SHORT PROBLEM:
Reproduce the lines of the material exactly, excluding every image.

START

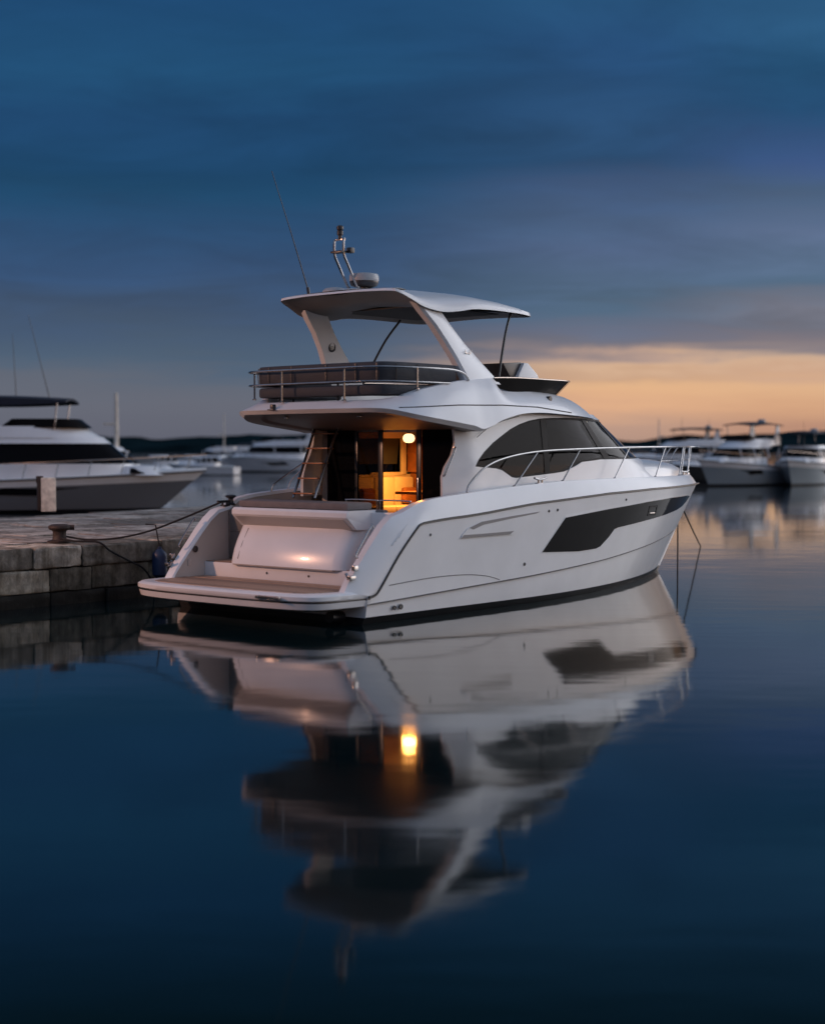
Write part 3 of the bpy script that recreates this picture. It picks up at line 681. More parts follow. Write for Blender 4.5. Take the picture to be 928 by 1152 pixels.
def build_fly():
    mb = MB(); cols = [fly_prof(i) for i in range(len(fb))]
    rows = [[c[k] for c in cols] for k in range(7)]; mb.grid(rows)
    cx, cy = 3.2, 0
    ins = []; low = []
    for t in ft:
        d = Vector((3.4-t.x if (t.x < 1.4 or t.x > 4.8) else 0, -t.y, 0)); d = d.normalized()*.12 if d.length > 0 else Vector((.12 if t.x < 3 else -.12, 0, 0))
        ins.append(t + d + Vector((0, 0, .0))); low.append(Vector((t.x+d.x*1.1, t.y+d.y*1.1, 3.22)))
    mb.grid([ft, ins, low]); mb.mirror_y()
    f = mb.build('flybridge', gel, yacht, angle=30)
    mb = MB(); mb.grid([low, [Vector((p.x, 0, 3.22)) for p in low], [Vector((p.x, -p.y, 3.22)) for p in low]]); mb.build('flybridge_deck', gel_mat, f)
    # overhang liner: bevelled border then a flat recessed panel
    sel = [i for i, b in enumerate(fb) if b.x < 3.05]
    e = [fly_prof(i)[0] + Vector((0, 0, .001)) for i in sel]
    n1 = [Vector((max(p.x+.25*(1 if p.x < .9 else .1), p.x), p.y*.80, p.z-.012 if p.x > .3 else p.z)) for p in e]
    n1 = [Vector((p.x + .20*max(0, min(1, (1.6-p.x)/.7)), p.y*.84, p.z)) for p in e]
    n2 = [Vector((q.x+.03, q.y*.97, q.z+.035)) for q in n1]
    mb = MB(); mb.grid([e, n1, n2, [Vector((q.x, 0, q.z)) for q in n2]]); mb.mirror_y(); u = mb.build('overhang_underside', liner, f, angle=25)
    for x, y in ((1.35, .9), (1.35, -.7), (2.3, -.95), (2.3, .6)):
        z = 3.06 - (x-.8)*.11
        mb = MB(); mb.lathe([(.05, 0), (.05, -.012), (.03, -.014), (.001, -.01)], 12, (x, y, z+.02)); mb.build('downlight', chrome, u)
    # groove on each flank
    for m in (1, -1):
        path = []
        for i, b in enumerate(fb):
            if b.y > -1 or b.x < 1.05 or b.x > 5.75: continue
            zt = lerp([(1.05, 3.125), (2.3, 3.19), (3.44, 3.215), (4.6, 3.205), (5.7, 3.13)], b.x)
            pr = fly_prof(i)
            for p, q in zip(pr, pr[1:]):
                if p.z <= zt <= q.z:
                    r = p.lerp(q, (zt-p.z)/(q.z-p.z)); path.append((r.x, r.y*m+(-.002 if m > 0 else .002), r.z)); break
        if len(path) > 3:
            mb = MB(); mb.tube(path, .009, 5); mb.build('groove', black, f)
            for q in (path[0], path[len(path)//3], path[-1]):
                pass
        # eyebrow crease above the window
        mb = MB(); P = spline([(3.0, -1.70*m, 2.70), (3.35, -1.665*m, 2.86), (3.75, -1.64*m, 2.97), (4.2, -1.63*m, 3.05)], 5); mb.tube(P, .006, 5); mb.build('eyebrow_line', greyline, f)
    # small fittings: stern light, side light
    mb = MB(); mb.box((.70, .55, 3.14), (.78, .61, 3.21), .01); mb.box((.68, .52, 3.115), (.77, .65, 3.135), .008); mb.build('stern_light', fixture, f)
    for m in (1, -1):
        mb = MB(); mb.tube([(5.1, -1.50*m, 3.36), (5.1, -1.63*m, 3.36)], .045, 10); mb.box((5.04, -1.59*m-.03, 3.29), (5.16, -1.59*m+.03, 3.32), .008); mb.build('side_light', fixture, f)
    return f
fly = build_fly()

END

CORRECT ANSWER:
Write part 3 of the bpy script that recreates this picture. It picks up at line 681. More parts follow. Write for Blender 4.5. Take the picture to be 928 by 1152 pixels.
def build_fly():
    mb = MB(); cols = [fly_prof(i) for i in range(len(fb))]
    rows = [[c[k] for c in cols] for k in range(7)]; mb.grid(rows)
    cx, cy = 3.2, 0
    ins = []; low = []
    for t in ft:
        d = Vector((3.4-t.x if (t.x < 1.4 or t.x > 4.8) else 0, -t.y, 0)); d = d.normalized()*.12 if d.length > 0 else Vector((.12 if t.x < 3 else -.12, 0, 0))
        ins.append(t + d + Vector((0, 0, .0))); low.append(Vector((t.x+d.x*1.1, t.y+d.y*1.1, 3.22)))
    mb.grid([ft, ins, low]); mb.mirror_y()
    f = mb.build('flybridge', gel, yacht, angle=30)
    mb = MB(); mb.grid([low, [Vector((p.x, 0, 3.22)) for p in low], [Vector((p.x, -p.y, 3.22)) for p in low]]); mb.build('flybridge_deck', gel_mat, f)
    # overhang liner: bevelled border then a flat recessed panel
    sel = [i for i, b in enumerate(fb) if b.x < 3.05]
    e = [fly_prof(i)[0] + Vector((0, 0, .001)) for i in sel]
    n1 = [Vector((max(p.x+.25*(1 if p.x < .9 else .1), p.x), p.y*.80, p.z-.012 if p.x > .3 else p.z)) for p in e]
    n1 = [Vector((p.x + .20*max(0, min(1, (1.6-p.x)/.7)), p.y*.84, p.z)) for p in e]
    n2 = [Vector((q.x+.03, q.y*.97, q.z+.035)) for q in n1]
    mb = MB(); mb.grid([e, n1, n2, [Vector((q.x, 0, q.z)) for q in n2]]); mb.mirror_y(); u = mb.build('overhang_underside', liner, f, angle=25)
    for x, y in ((1.35, .9), (1.35, -.7), (2.3, -.95), (2.3, .6)):
        z = 3.06 - (x-.8)*.11
        mb = MB(); mb.lathe([(.05, 0), (.05, -.012), (.03, -.014), (.001, -.01)], 12, (x, y, z+.02)); mb.build('downlight', chrome, u)
    # groove on each flank
    for m in (1, -1):
        path = []
        for i, b in enumerate(fb):
            if b.y > -1 or b.x < 1.05 or b.x > 5.75: continue
            zt = lerp([(1.05, 3.125), (2.3, 3.19), (3.44, 3.215), (4.6, 3.205), (5.7, 3.13)], b.x)
            pr = fly_prof(i)
            for p, q in zip(pr, pr[1:]):
                if p.z <= zt <= q.z:
                    r = p.lerp(q, (zt-p.z)/(q.z-p.z)); path.append((r.x, r.y*m+(-.002 if m > 0 else .002), r.z)); break
        if len(path) > 3:
            mb = MB(); mb.tube(path, .009, 5); mb.build('groove', black, f)
            for q in (path[0], path[len(path)//3], path[-1]):
                pass
        # eyebrow crease above the window
        mb = MB(); P = spline([(3.0, -1.70*m, 2.70), (3.35, -1.665*m, 2.86), (3.75, -1.64*m, 2.97), (4.2, -1.63*m, 3.05)], 5); mb.tube(P, .006, 5); mb.build('eyebrow_line', greyline, f)
    # small fittings: stern light, side light
    mb = MB(); mb.box((.70, .55, 3.14), (.78, .61, 3.21), .01); mb.box((.68, .52, 3.115), (.77, .65, 3.135), .008); mb.build('stern_light', fixture, f)
    for m in (1, -1):
        mb = MB(); mb.tube([(5.1, -1.50*m, 3.36), (5.1, -1.63*m, 3.36)], .045, 10); mb.box((5.04, -1.59*m-.03, 3.29), (5.16, -1.59*m+.03, 3.32), .008); mb.build('side_light', fixture, f)
    return f
fly = build_fly()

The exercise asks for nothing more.